For many African-Americans, myself included, the police were more suspect than the defendant ahead of the trial. It was easier to believe they were targeting O.J. than it was to believe he could or would do this to the mother of his children. When the Mark Fuhrman tapes came out, it just confirmed what many of us already knew about what the police were capable of. As the case went on, I certainly vacillated in my opinions like many people — a lot of the evidence was compelling.

Greg Johnson
I remember this frequently: I was visiting family out of town with my brother, and we were watching the Knicks’ NBA finals game. When they cut out of the basketball game to cover the chase, a lady in the room with us began loudly screaming repeatedly: “This is crazy! This is so crazy! Oh, this is crazy!” — over and over for what felt like an hour straight. Surely it was crazy … and so were people’s reactions. My art teacher in school reluctantly let us listen to the verdict live on the radio. Very cool, man. Shout out to Mr. Buckley. He was not at all surprised by the “not guilty” verdict. I was. I still kind of am.

Mara Wilson
I grew up in L.A., where televised freeway chases were a weekly event. I didn’t think much of them. I was only ever annoyed when they interrupted The Simpsons to show one. I was in Chicago filming Miracle on 34th Street at the time, and I do remember thinking that if I was hearing about it 1,000 miles away, it must have been a big deal. I had no idea who O.J. Simpson was — I was only 6, and we were not a football family; even on Thanksgiving we watched Twilight Zone marathons — but suddenly his name was everywhere.

It became a joke way too quickly. In my hometown (mostly lower-middle-class white, Latino, and Asian), we seemed not to think of the racial implications, just of the media circus. People in L.A. had bumper stickers that said, “I saw the White Bronco,” and kids dressed up as Marcia Clark and Johnnie Cochran for Halloween. My father worked as an engineer at the local cable affiliate that covered the trial, and my 2-year-old sister would point at the logo on his sweatshirt and say, “Sim-sim trial!”

The day the verdict was delivered I was on the set of Matilda, and all the kids crowded around our studio teacher’s portable television. I remember coming in thinking he was guilty, but then seeing the look on his face and changing my mind. He looked sad, and I felt sorry for him, so I figured he was innocent. No one told me that’s not how justice works.

Erica Rhodes
It was my big sister Hillary’s birthday party, and the car chase happened when the parents were dropping their kids off at our house. They wouldn’t leave because they were glued to the TV, and my sister was upset because it was stealing the spotlight from her birthday party. We all wanted the parents to leave so we could get back to having our sleepover, or whatever the party was. It was a literal “party pooper” situation.
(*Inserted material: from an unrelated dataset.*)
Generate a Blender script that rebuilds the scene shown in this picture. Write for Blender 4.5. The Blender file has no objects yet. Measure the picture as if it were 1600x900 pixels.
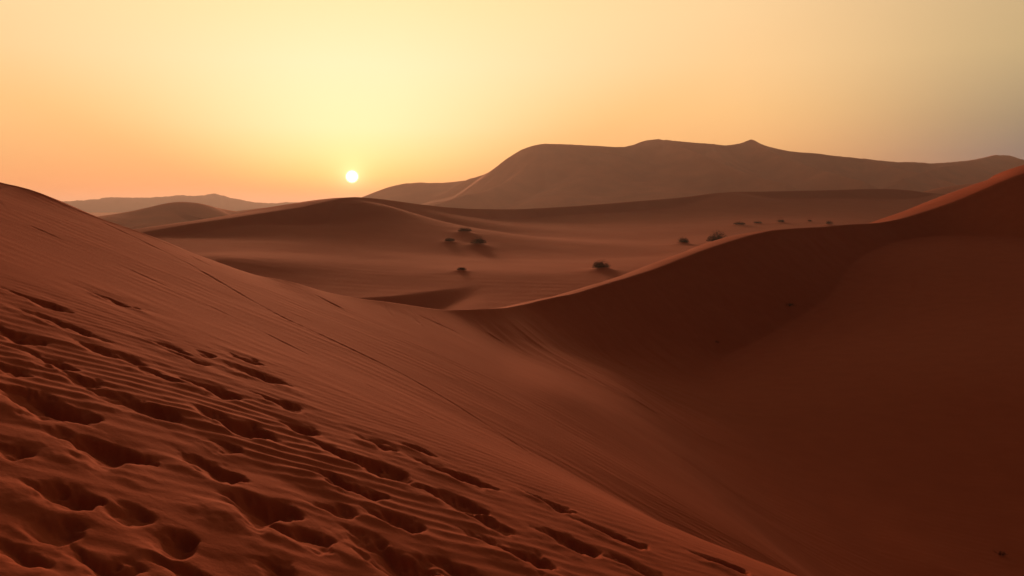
import bpy, math, random
import numpy as np

# ------------------------------------------------------------------ camera, sky, sun, exposure
F = 1386.0            # focal length in pixels of a 1600 px wide frame
HOR = 322.0           # picture row of the horizon
scene = bpy.context.scene
COL = scene.collection
def srgb(r, g, b):
    f = lambda c: (c / 12.92 if c <= 0.04045 else ((c + 0.055) / 1.055) ** 2.4)
    return tuple(f(v / 255.0) for v in (r, g, b))

cam_data = bpy.data.cameras.new('camera')
cam_data.sensor_width = 36.0
cam_data.lens = 36.0 * F / 1600.0
cam_data.shift_y = -(450.0 - HOR) / 1600.0
cam_data.clip_start = 0.1
cam_data.clip_end = 60000.0
cam = bpy.data.objects.new('camera', cam_data)
COL.objects.link(cam)
cam.location = (0, 0, 0)
cam.rotation_euler = (math.radians(90), 0, 0)
scene.camera = cam

SUN_AZ = math.atan((550 - 800) / F)                       # measured from +Y towards +X
SUN_EL = math.atan((HOR - 276) / math.hypot(F, 250))
SUN = (math.sin(SUN_AZ) * math.cos(SUN_EL), math.cos(SUN_AZ) * math.cos(SUN_EL), math.sin(SUN_EL))

scene.render.engine = 'CYCLES'
scene.cycles.use_denoising = True
scene.cycles.max_bounces = 5
scene.cycles.volume_bounces = 1
scene.view_settings.view_transform = 'Standard'
scene.view_settings.look = 'None'
EXPOSURE = 0.75
scene.view_settings.exposure = EXPOSURE
scene.view_settings.gamma = 1.0
scene.view_settings.use_curve_mapping = False

class Nodes:
    def __init__(self, tree):
        self.t = tree
        tree.nodes.clear()
    def n(self, kind, **kw):
        nd = self.t.nodes.new(kind)
        for k, v in kw.items():
            setattr(nd, k, v)
        return nd
    def put(self, sock, v):
        if isinstance(v, bpy.types.NodeSocket):
            self.t.links.new(v, sock)
        elif v is not None:
            sock.default_value = v
    def math(self, op, a, b=None, c=None, clamp=False):
        nd = self.n('ShaderNodeMath', operation=op, use_clamp=clamp)
        for i, v in enumerate((a, b, c)):
            self.put(nd.inputs[i], v)
        return nd.outputs[0]
    def mix(self, fac, a, b, mode='MIX'):
        nd = self.n('ShaderNodeMix', data_type='RGBA', blend_type=mode)
        for i, v in ((0, fac), (6, a), (7, b)):
            self.put(nd.inputs[i], v + (1,) if isinstance(v, tuple) and len(v) == 3 else v)
        return nd.outputs[2]
    def ramp(self, fac, stops, interp='LINEAR'):
        nd = self.n('ShaderNodeValToRGB')
        cr = nd.color_ramp
        cr.interpolation = interp
        while len(cr.elements) < len(stops):
            cr.elements.new(0.5)
        for e, (p, c) in zip(cr.elements, stops):
            e.position = p
            e.color = tuple(c) + (1,)
        self.put(nd.inputs[0], fac)
        return nd.outputs[0]
    def smooth(self, v, a, b, x=0.0, y=1.0, kind='SMOOTHSTEP'):
        nd = self.n('ShaderNodeMapRange', interpolation_type=kind)
        for i, s in enumerate((v, a, b, x, y)):
            self.put(nd.inputs[i], s)
        return nd.outputs[0]

world = bpy.data.worlds.new('World')
scene.world = world
world.use_nodes = True
W = Nodes(world.node_tree)
direction = W.n('ShaderNodeTexCoord').outputs['Generated']
sep = W.n('ShaderNodeSeparateXYZ')
W.put(sep.inputs[0], direction)
dx, dy, dz = sep.outputs
hyp = W.math('SQRT', W.math('ADD', W.math('ADD', W.math('MULTIPLY', dx, dx), W.math('MULTIPLY', dy, dy)), 1e-6))
cosaz = W.math('DIVIDE', W.math('ADD', W.math('MULTIPLY', dx, math.sin(SUN_AZ)), W.math('MULTIPLY', dy, math.cos(SUN_AZ))), hyp)
az = W.math('MULTIPLY', W.math('ARCCOSINE', W.math('MINIMUM', W.math('MAXIMUM', cosaz, -1.0), 1.0)), 180 / math.pi)
dot = W.n('ShaderNodeVectorMath', operation='DOT_PRODUCT')
W.put(dot.inputs[0], direction)
dot.inputs[1].default_value = SUN
ang = W.math('MULTIPLY', W.math('ARCCOSINE', W.math('MINIMUM', dot.outputs['Value'], 0.9999999)), 180 / math.pi)
rootz = W.math('SQRT', W.math('MAXIMUM', dz, 0.0))
def el(deg):
    return math.sqrt(math.sin(math.radians(deg)))
# colours of the evening sky by elevation: towards the sun, 21 degrees beside it, 40 degrees beside it, behind
SKY_SUN = [(0.0, srgb(255, 146, 50)), (el(1.0), srgb(255, 178, 72)), (el(2.0), srgb(255, 214, 116)), (el(3.2), srgb(255, 229, 152)), (el(5), srgb(254, 235, 180)),
           (el(9), srgb(254, 233, 184)), (el(13), srgb(253, 228, 168)), (el(22), srgb(226, 178, 128)), (el(45), srgb(104, 78, 70)), (1.0, srgb(74, 58, 58))]
SKY_SIDE = [(0.0, srgb(246, 148, 84)), (el(1), srgb(252, 160, 88)), (el(3), srgb(246, 180, 114)), (el(6), srgb(250, 197, 130)),
            (el(9), srgb(252, 206, 145)), (el(13), srgb(250, 207, 150)), (el(22), srgb(210, 160, 118)), (el(45), srgb(100, 76, 70)), (1.0, srgb(74, 58, 58))]
SKY_WIDE = [(0.0, srgb(72, 84, 104)), (el(3), srgb(102, 108, 110)), (el(5), srgb(144, 133, 110)), (el(9), srgb(194, 168, 122)),
            (el(13), srgb(203, 173, 126)), (el(22), srgb(160, 126, 98)), (el(45), srgb(90, 70, 68)), (1.0, srgb(74, 58, 58))]
SKY_BACK = [(0.0, srgb(34, 19, 16)), (el(6), srgb(50, 28, 25)), (el(15), srgb(60, 38, 35)), (el(45), srgb(64, 47, 46)), (1.0, srgb(74, 58, 58))]
r_sun, r_side, r_wide, r_back = [W.ramp(rootz, s) for s in (SKY_SUN, SKY_SIDE, SKY_WIDE, SKY_BACK)]
elev = W.math('MULTIPLY', W.math('ARCSINE', W.math('MAXIMUM', dz, 0.0)), 180 / math.pi)
fan = W.math('DIVIDE', az, W.math('ADD', W.math('MULTIPLY', W.math('MINIMUM', elev, 12.0), 1.6), 6.0))     # the glow opens upwards
c = W.mix(W.smooth(fan, 0.05, 1.25), r_sun, r_side)
c = W.mix(W.smooth(az, 23.0, 44.0), c, r_wide)
c = W.mix(W.smooth(az, 44.0, 110.0), c, r_back)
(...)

We had no idea what was going to happen. To us, it was just about when the parents would leave. We thought that this super-slow car chase might last all night, and that the whole party would be ruined by boring parents staring at the TV all night. My sister was probably about 10, and I was maybe 7. We had more important things going on: Like, when could we sneak out and get a midnight snack if the parents were still there at midnight?

Shonali Bhowmik
 I was in my hometown of Nashville, at my favorite fern bar, O’Charley’s, catching up with some high-school friends. We were eating chicken fingers and fries. The chase was broadcast on all the televisions in the bar. It was surreal. Everyone in the bar was mesmerized and couldn’t stop watching. Also, one of my high-school friends had a red Bronco at the time, and I couldn’t believe that O.J. would drive the same car as one of my high-school friends. Wasn’t he rich? I also remember that outside of an episode of CHiPs, I hadn’t seen a car chase like that. I had to leave the restaurant before the chase ended. Bummer!
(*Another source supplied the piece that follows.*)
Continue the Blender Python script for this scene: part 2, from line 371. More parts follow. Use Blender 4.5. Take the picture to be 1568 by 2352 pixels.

Initially, I felt sorry for O.J., thinking, You’re just throwing your Hertz Rent-a-Car contract out the door like that? But quickly I became very angry with him creating a sideshow surrounding his wife’s brutal murder. I was a bit more naïve as to how the justice system worked, but (you’ve seen Making a Murderer) at this point, I have been to law school, worked on death-penalty appeal cases, and realize how flawed the system can be. And one thing that really affected me was the realization that domestic-abuse victims are rarely ever heard. I was always so sad for Nicole Simpson.

Rob Morrow
[The chase] interrupted a basketball game. I was living in Seattle, shooting Northern Exposure, and I just was — I couldn’t believe what I was seeing. I think I was by myself. I couldn’t move. I couldn’t believe it. It just took the wind out of my sails. I was a big fan of O.J. I couldn’t reconcile the fact that he was running. Then I watched the case religiously.

Emma Willmann
We had a little TV, and everyone in my family was huddled around it, watching the white Bronco flee down the freeway, as though it were a movie. My parents were divorcing, and this was the last thing I remember us all watching together. I remember pulling at my mom’s sleeve and poking her over and over: “What’s a multiple personality? Why does he want to see his mom so bad? Why is his name like an orange juice?”
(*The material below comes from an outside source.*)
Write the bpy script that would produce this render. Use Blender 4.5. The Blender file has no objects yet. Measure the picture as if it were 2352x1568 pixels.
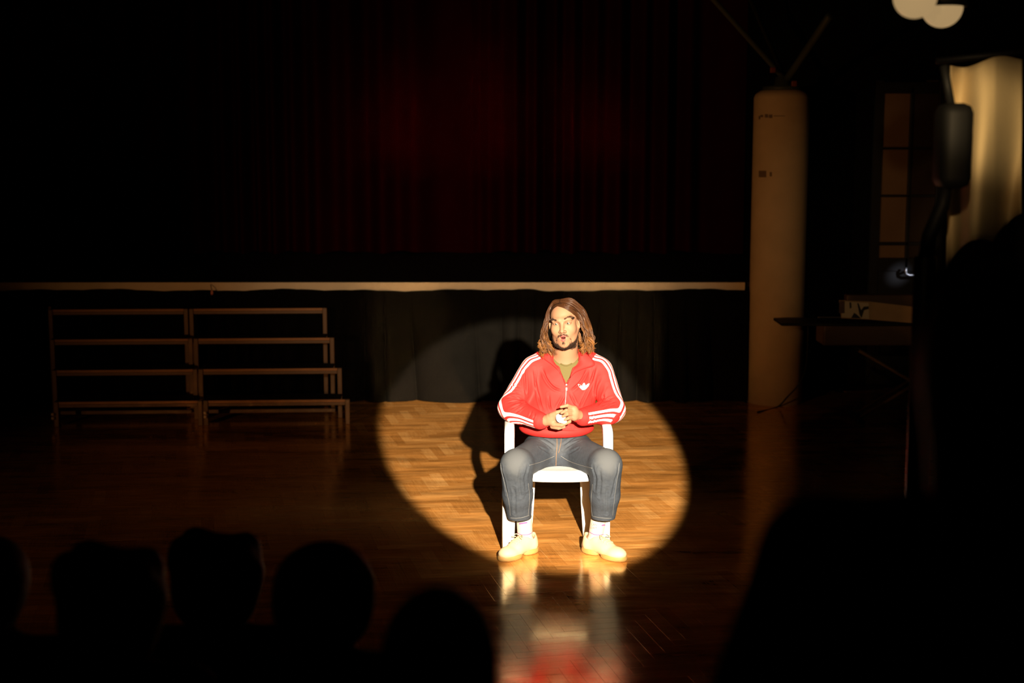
import bpy, bmesh, math, random
import numpy as np
from mathutils import Vector, Matrix
from mathutils.bvhtree import BVHTree

random.seed(7)
rng = np.random.default_rng(11)
SC = bpy.context.scene
COL = SC.collection

# ------------------------------------------------------------------ camera, world, lights, exposure
CAM_H, PITCH, FPX = 2.18, math.radians(7.9), 3300.0
cam_data = bpy.data.cameras.new('camera')
cam = bpy.data.objects.new('camera', cam_data)
COL.objects.link(cam)
cam.location = (0, 0, CAM_H)
cam.rotation_euler = (math.pi / 2 - PITCH, 0, 0)
cam_data.sensor_width = 36.0
cam_data.lens = FPX / 2352 * 36
cam_data.clip_end = 60
cam_data.dof.use_dof = True
cam_data.dof.focus_distance = 7.62
cam_data.dof.aperture_fstop = 2.0
SC.camera = cam

SC.view_settings.view_transform = 'Standard'
SC.view_settings.look = 'None'
SC.view_settings.exposure = 0.0
SC.view_settings.gamma = 1.0
SC.view_settings.use_curve_mapping = False

world = bpy.data.worlds.new('hall_dark')
SC.world = world
world.use_nodes = True
bg = world.node_tree.nodes['Background']
bg.inputs[0].default_value = (1.0, 0.75, 0.5, 1)
bg.inputs[1].default_value = 0.0


def spot(name, loc, target, energy, angle, blend, size, color):
    l = bpy.data.lights.new(name, 'SPOT')
    l.energy = energy
    l.spot_size = angle
    l.spot_blend = blend
    l.shadow_soft_size = size
    l.color = color
    o = bpy.data.objects.new(name, l)
    COL.objects.link(o)
    o.location = loc
    o.rotation_euler = (Vector(target) - Vector(loc)).to_track_quat('-Z', 'Y').to_euler()
    return o


LAMP = Vector((0.75, 0.0, 2.80))
# follow spot beside the camera: the hard-edged pool on the parquet
spot('follow_spot', LAMP, LAMP + Vector((-0.0605, 1.0, -0.2805)), 17500, 2 * math.atan(0.1022), 0.09, 0.045, (1.0, 0.86, 0.64))
# stray light round the pool that leaks from the same lamp
spot('follow_spot_stray', LAMP, LAMP + Vector((-0.085, 1.0, -0.128)), 1050, math.radians(22), 1.0, 0.05, (1.0, 0.76, 0.46))
# dim amber lamp high at the left rear: stage edge, risers, left side of the pillar
spot('hall_lamp', (-7.2, -3.0, 1.95), Vector((-7.2, -3.0, 1.95)) + Vector((.455, 1, .005)), 930, math.radians(29), 1.0, 0.08, (1.0, 0.45, 0.15))
# added unseen spots: one brightens the cream cloth, one the piano and glazed door
spot('cloth_fill_spot', (0.1, 0.3, 2.80), (1.585, 4.95, 2.24), 640, math.radians(5.6), 1.0, 0.03, (1.0, 0.72, 0.36))
spot('door_fill_spot', (0.1, 0.3, 2.80), Vector((0.1, 0.3, 2.80)) + Vector((.262, 1, -.115)), 170, math.radians(12.8), 0.8, 0.03, (1.0, 0.66, 0.32))
# added unseen cool spot that puts a glint on the door handle
spot('handle_glint_spot', (5.9, 8.5, 2.6), (3.52, 12.8, 1.03), 420, math.radians(2.0), 0.6, 0.05, (0.80, 0.85, 1.0))
SC.cycles.blur_glossy = 0.0
SC.cycles.sample_clamp_indirect = 30.0


def P(px, py, Y):
    """World point at depth Y behind pixel (px, py) of the photograph."""
    u, v = (px - 1176) / FPX, (784 - py) / FPX
    c, s = math.cos(PITCH), math.sin(PITCH)
    d = Vector((u, c + v * s, -s + v * c))
    t = Y / d.y
    return Vector((t * d.x, Y, CAM_H + t * d.z))


def ray(px, py):
    u, v = (px - 1176) / FPX, (784 - py) / FPX
    c, s = math.cos(PITCH), math.sin(PITCH)
    return Vector((u, c + v * s, -s + v * c)).normalized()


# ------------------------------------------------------------------ object helpers
def link(o, parent=None):
    COL.objects.link(o)
    if parent is not None:
        o.parent = parent
    return o


def tag(o, label=None, cat=None, group=None, kind=None):
    if label: o['label'] = label
    if cat: o['category'] = cat
    if group: o['group'] = group
    if kind: o['kind'] = kind
    return o


def empty(name, loc=(0, 0, 0)):
    o = bpy.data.objects.new(name, None)
    o.empty_display_size = 0.1
    COL.objects.link(o)
    o.location = loc
    return o


def np_mesh(name, verts, faces, smooth=True):
    """faces: (n,4) or (n,3) array, or a list of mixed faces."""
    me = bpy.data.meshes.new(name)
    verts = np.asarray(verts, dtype=np.float32)
    if isinstance(faces, np.ndarray):
        k = faces.shape[1]
        n = len(faces)
        me.vertices.add(len(verts))
        me.vertices.foreach_set('co', verts.ravel())
        me.loops.add(n * k)
        me.loops.foreach_set('vertex_index', faces.astype(np.int32).ravel())
        me.polygons.add(n)
        me.polygons.foreach_set('loop_start', np.arange(0, n * k, k, dtype=np.int32))
        me.update(calc_edges=True)
    else:
        me.from_pydata(verts.tolist(), [], [list(map(int, f)) for f in faces])
        me.update()
    me.polygons.foreach_set('use_smooth', np.full(len(me.polygons), smooth, dtype=bool))
    me.validate()
    return me


def mesh_obj(name, verts, faces, mat, parent=None, smooth=True, world=True):
    """World-space vertices. A child is parented to an Empty or mesh without rotation; offsets by the parent's location."""
    verts = np.asarray(verts, dtype=np.float32)
    if parent is not None:
        verts = verts - np.array(world_loc(parent), dtype=np.float32)
    me = np_mesh(name, verts, faces, smooth)
    me.materials.append(mat)
    o = bpy.data.objects.new(name, me)
    return link(o, parent)


def world_loc(o):
    v = Vector((0, 0, 0))
    while o is not None:
        v = v + o.location
        o = o.parent
    return v


def attr(o, name, values):
    a = o.data.attributes.new(name, 'FLOAT', 'POINT')
    a.data.foreach_set('value', np.asarray(values, dtype=np.float32))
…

I was in fourth grade and did not know who O.J. was, but I remember watching that Bronco speeding down the highway, listening to the announcer say he wanted to call his mother, his friend crying, saying people loved him, even though I didn’t know or understand what was happening. I remember wondering if he was a “good guy” or a “bad guy.” If he was a “good guy,” why was he running? If he was a “bad guy,” why was he running? I remember wanting him to get away. I didn’t know who he was or what was what, but I felt this urgency, just watching the car — it was such a strong visual, this white Bronco, just fleeing on the freeway. I didn’t know him, but I felt scared for him. I had no understanding of the racial, political, and economic implications of the case — I was a fourth-grader in rural Maine — but I wanted this O.J. character to get to his mother’s house.